>> begin

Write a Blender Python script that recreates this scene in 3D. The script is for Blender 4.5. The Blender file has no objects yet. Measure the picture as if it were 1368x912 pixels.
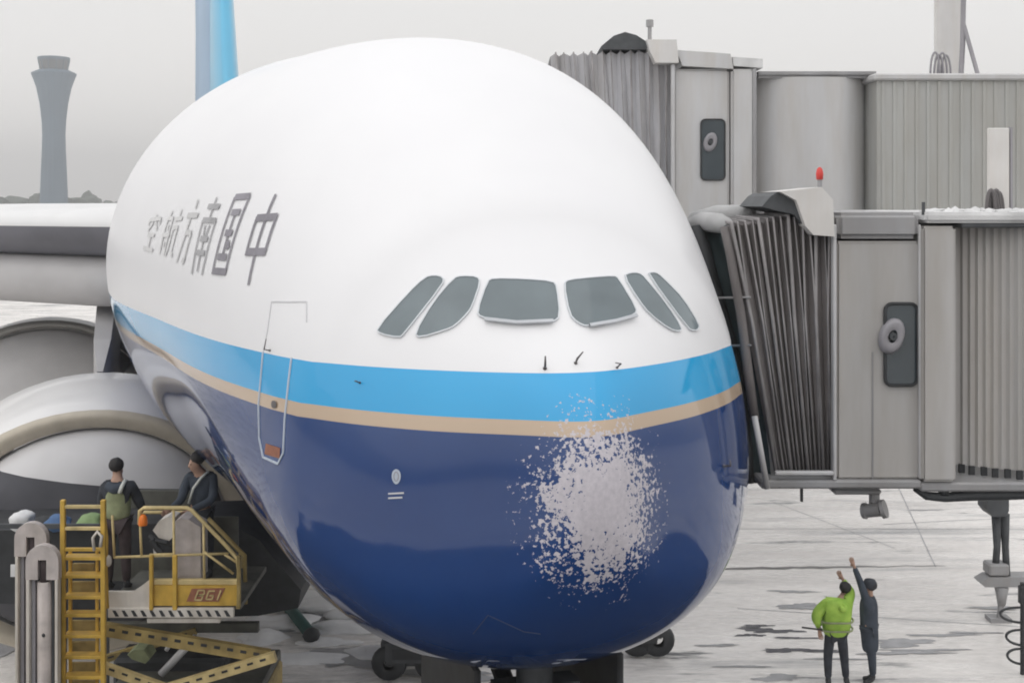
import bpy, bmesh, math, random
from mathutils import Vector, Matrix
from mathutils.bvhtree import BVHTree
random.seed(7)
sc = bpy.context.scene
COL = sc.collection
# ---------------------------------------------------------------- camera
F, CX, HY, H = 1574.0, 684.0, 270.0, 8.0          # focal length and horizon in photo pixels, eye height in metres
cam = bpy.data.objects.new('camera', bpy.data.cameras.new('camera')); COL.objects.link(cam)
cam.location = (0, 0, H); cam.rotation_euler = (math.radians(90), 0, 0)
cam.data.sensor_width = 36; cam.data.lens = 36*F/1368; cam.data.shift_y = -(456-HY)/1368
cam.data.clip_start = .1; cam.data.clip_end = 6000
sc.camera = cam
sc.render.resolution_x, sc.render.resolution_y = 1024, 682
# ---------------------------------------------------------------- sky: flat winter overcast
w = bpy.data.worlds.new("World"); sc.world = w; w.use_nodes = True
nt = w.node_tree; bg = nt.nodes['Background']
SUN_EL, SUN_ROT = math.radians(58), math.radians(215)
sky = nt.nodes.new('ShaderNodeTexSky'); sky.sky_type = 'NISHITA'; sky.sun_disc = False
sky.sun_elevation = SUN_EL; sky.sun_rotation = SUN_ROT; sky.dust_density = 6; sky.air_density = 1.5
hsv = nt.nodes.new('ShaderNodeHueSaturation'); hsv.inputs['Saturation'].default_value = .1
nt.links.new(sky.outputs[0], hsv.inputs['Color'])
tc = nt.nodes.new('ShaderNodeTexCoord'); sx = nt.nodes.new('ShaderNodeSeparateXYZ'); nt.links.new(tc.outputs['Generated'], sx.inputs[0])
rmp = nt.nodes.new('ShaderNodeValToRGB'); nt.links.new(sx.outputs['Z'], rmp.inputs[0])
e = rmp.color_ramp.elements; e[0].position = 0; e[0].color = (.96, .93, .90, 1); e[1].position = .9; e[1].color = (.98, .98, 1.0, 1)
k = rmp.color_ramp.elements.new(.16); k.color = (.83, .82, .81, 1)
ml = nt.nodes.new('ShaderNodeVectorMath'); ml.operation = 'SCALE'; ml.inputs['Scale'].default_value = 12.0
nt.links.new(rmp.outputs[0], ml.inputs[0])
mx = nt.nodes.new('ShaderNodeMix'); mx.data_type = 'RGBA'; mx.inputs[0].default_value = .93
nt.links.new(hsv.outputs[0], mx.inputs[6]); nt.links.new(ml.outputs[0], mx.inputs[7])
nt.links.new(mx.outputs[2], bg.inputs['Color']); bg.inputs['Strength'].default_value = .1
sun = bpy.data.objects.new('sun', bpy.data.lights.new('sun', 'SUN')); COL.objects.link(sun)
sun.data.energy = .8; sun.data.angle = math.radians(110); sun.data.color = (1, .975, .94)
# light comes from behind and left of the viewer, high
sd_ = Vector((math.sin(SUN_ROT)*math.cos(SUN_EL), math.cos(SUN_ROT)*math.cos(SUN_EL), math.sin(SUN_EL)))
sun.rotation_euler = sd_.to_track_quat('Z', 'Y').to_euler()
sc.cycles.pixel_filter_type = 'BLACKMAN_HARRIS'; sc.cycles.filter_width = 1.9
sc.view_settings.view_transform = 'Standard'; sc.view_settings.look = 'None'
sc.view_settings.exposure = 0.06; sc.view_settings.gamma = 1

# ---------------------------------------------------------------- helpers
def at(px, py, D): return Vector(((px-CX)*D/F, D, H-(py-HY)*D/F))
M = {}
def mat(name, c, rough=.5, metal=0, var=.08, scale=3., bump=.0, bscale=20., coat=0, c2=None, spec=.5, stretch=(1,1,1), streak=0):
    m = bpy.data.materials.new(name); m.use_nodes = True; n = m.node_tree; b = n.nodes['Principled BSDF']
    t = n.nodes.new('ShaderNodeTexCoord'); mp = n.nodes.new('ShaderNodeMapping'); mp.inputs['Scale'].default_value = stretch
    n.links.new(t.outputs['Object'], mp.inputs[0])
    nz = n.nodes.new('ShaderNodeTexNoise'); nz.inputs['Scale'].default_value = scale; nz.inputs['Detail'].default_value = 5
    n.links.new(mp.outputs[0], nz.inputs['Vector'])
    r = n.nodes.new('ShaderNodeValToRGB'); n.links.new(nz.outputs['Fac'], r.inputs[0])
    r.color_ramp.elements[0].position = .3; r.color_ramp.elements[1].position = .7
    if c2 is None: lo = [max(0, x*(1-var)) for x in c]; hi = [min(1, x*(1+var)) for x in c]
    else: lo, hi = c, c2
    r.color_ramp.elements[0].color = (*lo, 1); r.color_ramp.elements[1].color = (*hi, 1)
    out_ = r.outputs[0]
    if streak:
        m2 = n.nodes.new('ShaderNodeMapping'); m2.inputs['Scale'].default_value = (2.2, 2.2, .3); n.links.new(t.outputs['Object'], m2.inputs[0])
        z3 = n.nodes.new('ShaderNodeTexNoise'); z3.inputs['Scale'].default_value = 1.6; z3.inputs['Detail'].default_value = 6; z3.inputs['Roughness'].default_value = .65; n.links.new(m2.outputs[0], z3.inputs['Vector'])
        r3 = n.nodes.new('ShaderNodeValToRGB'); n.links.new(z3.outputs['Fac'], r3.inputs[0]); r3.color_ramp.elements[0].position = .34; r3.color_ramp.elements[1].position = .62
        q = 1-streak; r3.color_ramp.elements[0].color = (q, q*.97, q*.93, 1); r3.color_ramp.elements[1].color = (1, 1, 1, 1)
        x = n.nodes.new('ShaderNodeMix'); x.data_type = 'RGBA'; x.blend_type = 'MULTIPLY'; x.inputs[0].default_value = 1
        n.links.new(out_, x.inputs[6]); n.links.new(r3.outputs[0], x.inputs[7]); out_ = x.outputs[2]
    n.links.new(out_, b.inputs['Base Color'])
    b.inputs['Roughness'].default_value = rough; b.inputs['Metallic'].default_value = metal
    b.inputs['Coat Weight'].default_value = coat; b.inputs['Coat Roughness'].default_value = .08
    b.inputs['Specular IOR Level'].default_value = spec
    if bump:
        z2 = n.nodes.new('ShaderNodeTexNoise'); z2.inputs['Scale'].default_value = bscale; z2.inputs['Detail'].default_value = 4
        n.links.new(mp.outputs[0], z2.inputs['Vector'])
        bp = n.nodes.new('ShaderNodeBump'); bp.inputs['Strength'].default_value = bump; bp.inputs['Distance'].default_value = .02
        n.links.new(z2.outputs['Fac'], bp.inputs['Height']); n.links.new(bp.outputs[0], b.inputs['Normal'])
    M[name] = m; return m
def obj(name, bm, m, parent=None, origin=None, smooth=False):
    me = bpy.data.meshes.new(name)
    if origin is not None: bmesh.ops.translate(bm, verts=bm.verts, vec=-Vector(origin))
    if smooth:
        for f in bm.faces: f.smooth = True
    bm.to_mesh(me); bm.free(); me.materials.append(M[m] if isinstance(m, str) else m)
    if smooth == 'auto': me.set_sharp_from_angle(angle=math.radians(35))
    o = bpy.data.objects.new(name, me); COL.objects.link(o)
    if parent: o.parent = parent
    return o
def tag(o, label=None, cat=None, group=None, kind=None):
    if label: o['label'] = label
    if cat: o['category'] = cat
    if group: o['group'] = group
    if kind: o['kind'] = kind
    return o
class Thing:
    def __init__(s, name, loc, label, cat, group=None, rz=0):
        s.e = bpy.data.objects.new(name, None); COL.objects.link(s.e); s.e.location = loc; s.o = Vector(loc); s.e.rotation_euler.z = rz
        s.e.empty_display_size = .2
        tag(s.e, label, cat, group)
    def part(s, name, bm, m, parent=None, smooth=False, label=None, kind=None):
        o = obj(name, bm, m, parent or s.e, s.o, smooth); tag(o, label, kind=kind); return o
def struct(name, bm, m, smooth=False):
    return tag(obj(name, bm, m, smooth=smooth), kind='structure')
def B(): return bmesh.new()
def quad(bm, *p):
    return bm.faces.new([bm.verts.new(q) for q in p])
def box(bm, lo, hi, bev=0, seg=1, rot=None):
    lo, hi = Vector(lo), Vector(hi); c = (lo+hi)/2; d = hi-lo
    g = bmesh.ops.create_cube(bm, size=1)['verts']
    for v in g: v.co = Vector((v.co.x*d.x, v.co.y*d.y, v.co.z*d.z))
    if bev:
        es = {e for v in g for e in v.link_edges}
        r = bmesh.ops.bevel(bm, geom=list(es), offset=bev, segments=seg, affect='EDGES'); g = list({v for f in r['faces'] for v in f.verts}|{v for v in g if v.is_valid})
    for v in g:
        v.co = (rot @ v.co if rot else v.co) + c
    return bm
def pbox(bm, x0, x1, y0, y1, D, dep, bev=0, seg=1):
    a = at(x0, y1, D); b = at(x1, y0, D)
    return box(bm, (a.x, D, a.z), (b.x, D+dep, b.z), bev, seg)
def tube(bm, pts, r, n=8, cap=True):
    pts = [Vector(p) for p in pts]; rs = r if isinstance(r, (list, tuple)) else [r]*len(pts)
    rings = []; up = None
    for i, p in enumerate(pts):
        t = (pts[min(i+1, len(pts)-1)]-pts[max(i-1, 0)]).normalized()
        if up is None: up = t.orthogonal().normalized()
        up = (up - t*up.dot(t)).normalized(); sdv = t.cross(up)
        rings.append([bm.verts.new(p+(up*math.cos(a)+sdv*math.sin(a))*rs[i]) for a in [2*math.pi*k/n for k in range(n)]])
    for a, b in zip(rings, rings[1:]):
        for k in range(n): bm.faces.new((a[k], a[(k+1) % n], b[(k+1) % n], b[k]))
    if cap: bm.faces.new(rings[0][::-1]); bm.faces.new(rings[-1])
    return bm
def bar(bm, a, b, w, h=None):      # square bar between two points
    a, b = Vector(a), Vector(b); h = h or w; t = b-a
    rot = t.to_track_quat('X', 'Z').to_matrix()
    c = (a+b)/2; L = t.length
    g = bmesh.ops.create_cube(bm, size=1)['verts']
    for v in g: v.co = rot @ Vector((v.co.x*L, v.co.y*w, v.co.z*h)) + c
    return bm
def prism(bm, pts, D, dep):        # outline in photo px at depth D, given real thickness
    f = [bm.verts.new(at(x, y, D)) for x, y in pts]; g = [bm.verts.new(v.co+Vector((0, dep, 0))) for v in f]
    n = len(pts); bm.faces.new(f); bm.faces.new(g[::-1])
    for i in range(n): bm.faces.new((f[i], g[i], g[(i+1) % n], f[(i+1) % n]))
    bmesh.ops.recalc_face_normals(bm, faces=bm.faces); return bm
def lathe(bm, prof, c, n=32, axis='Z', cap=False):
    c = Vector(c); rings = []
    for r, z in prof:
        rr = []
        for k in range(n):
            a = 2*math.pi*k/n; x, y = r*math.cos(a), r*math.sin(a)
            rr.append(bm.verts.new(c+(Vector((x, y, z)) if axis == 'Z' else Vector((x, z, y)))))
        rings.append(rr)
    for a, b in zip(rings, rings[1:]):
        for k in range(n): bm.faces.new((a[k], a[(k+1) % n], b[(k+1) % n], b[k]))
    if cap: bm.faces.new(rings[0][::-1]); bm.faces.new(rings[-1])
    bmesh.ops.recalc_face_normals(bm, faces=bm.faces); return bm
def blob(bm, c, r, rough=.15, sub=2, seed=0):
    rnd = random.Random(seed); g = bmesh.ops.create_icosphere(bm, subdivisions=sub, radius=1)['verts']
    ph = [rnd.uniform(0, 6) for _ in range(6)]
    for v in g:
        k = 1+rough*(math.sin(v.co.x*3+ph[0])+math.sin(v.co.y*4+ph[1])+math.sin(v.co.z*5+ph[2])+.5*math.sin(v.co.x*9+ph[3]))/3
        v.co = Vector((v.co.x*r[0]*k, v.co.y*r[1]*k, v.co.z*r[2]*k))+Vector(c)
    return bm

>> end

» **Stated problem**: Out of the material above, select every line that holds the string "pixels".

» **Task output**:
Write a Blender Python script that recreates this scene in 3D. The script is for Blender 4.5. The Blender file has no objects yet. Measure the picture as if it were 1368x912 pixels.
F, CX, HY, H = 1574.0, 684.0, 270.0, 8.0          # focal length and horizon in photo pixels, eye height in metres